Repeat the entire listing exactly.

------------------------------

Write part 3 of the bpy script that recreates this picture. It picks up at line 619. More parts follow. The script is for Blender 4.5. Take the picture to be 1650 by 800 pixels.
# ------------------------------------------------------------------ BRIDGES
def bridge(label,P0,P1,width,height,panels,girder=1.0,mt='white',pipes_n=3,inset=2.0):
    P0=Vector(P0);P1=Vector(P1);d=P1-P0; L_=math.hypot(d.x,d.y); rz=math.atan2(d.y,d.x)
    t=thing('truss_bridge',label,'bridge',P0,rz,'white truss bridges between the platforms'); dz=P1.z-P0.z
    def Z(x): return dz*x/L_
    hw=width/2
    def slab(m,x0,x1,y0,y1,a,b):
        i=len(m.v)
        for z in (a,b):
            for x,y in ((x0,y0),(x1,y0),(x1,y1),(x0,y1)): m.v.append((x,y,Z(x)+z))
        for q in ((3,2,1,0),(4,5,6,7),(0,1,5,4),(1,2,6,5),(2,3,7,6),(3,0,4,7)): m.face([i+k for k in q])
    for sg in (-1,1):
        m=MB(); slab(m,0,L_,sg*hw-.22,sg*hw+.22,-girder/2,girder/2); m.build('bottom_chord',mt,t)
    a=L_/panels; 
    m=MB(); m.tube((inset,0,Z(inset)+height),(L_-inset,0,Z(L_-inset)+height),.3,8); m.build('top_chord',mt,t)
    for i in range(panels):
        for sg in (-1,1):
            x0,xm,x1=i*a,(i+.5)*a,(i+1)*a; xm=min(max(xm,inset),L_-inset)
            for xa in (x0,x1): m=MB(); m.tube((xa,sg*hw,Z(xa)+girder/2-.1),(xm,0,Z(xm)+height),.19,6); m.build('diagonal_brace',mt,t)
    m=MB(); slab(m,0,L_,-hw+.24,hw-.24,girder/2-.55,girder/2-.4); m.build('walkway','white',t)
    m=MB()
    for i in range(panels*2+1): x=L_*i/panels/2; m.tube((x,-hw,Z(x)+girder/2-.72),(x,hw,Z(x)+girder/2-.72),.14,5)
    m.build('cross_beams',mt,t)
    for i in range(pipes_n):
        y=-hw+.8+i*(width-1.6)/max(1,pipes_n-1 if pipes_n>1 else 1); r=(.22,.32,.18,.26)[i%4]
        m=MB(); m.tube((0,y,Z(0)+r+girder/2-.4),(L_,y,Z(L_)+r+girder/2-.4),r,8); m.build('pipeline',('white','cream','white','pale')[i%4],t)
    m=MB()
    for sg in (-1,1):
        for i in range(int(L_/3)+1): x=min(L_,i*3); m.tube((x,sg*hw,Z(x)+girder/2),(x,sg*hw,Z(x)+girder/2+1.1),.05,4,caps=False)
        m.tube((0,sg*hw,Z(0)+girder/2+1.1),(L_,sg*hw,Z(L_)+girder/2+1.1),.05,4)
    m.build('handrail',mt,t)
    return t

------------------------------

* [COMPLETE ANSWER]:
Write part 3 of the bpy script that recreates this picture. It picks up at line 619. More parts follow. The script is for Blender 4.5. Take the picture to be 1650 by 800 pixels.
# ------------------------------------------------------------------ BRIDGES
def bridge(label,P0,P1,width,height,panels,girder=1.0,mt='white',pipes_n=3,inset=2.0):
    P0=Vector(P0);P1=Vector(P1);d=P1-P0; L_=math.hypot(d.x,d.y); rz=math.atan2(d.y,d.x)
    t=thing('truss_bridge',label,'bridge',P0,rz,'white truss bridges between the platforms'); dz=P1.z-P0.z
    def Z(x): return dz*x/L_
    hw=width/2
    def slab(m,x0,x1,y0,y1,a,b):
        i=len(m.v)
        for z in (a,b):
            for x,y in ((x0,y0),(x1,y0),(x1,y1),(x0,y1)): m.v.append((x,y,Z(x)+z))
        for q in ((3,2,1,0),(4,5,6,7),(0,1,5,4),(1,2,6,5),(2,3,7,6),(3,0,4,7)): m.face([i+k for k in q])
    for sg in (-1,1):
        m=MB(); slab(m,0,L_,sg*hw-.22,sg*hw+.22,-girder/2,girder/2); m.build('bottom_chord',mt,t)
    a=L_/panels; 
    m=MB(); m.tube((inset,0,Z(inset)+height),(L_-inset,0,Z(L_-inset)+height),.3,8); m.build('top_chord',mt,t)
    for i in range(panels):
        for sg in (-1,1):
            x0,xm,x1=i*a,(i+.5)*a,(i+1)*a; xm=min(max(xm,inset),L_-inset)
            for xa in (x0,x1): m=MB(); m.tube((xa,sg*hw,Z(xa)+girder/2-.1),(xm,0,Z(xm)+height),.19,6); m.build('diagonal_brace',mt,t)
    m=MB(); slab(m,0,L_,-hw+.24,hw-.24,girder/2-.55,girder/2-.4); m.build('walkway','white',t)
    m=MB()
    for i in range(panels*2+1): x=L_*i/panels/2; m.tube((x,-hw,Z(x)+girder/2-.72),(x,hw,Z(x)+girder/2-.72),.14,5)
    m.build('cross_beams',mt,t)
    for i in range(pipes_n):
        y=-hw+.8+i*(width-1.6)/max(1,pipes_n-1 if pipes_n>1 else 1); r=(.22,.32,.18,.26)[i%4]
        m=MB(); m.tube((0,y,Z(0)+r+girder/2-.4),(L_,y,Z(L_)+r+girder/2-.4),r,8); m.build('pipeline',('white','cream','white','pale')[i%4],t)
    m=MB()
    for sg in (-1,1):
        for i in range(int(L_/3)+1): x=min(L_,i*3); m.tube((x,sg*hw,Z(x)+girder/2),(x,sg*hw,Z(x)+girder/2+1.1),.05,4,caps=False)
        m.tube((0,sg*hw,Z(0)+girder/2+1.1),(L_,sg*hw,Z(L_)+girder/2+1.1),.05,4)
    m.build('handrail',mt,t)
    return t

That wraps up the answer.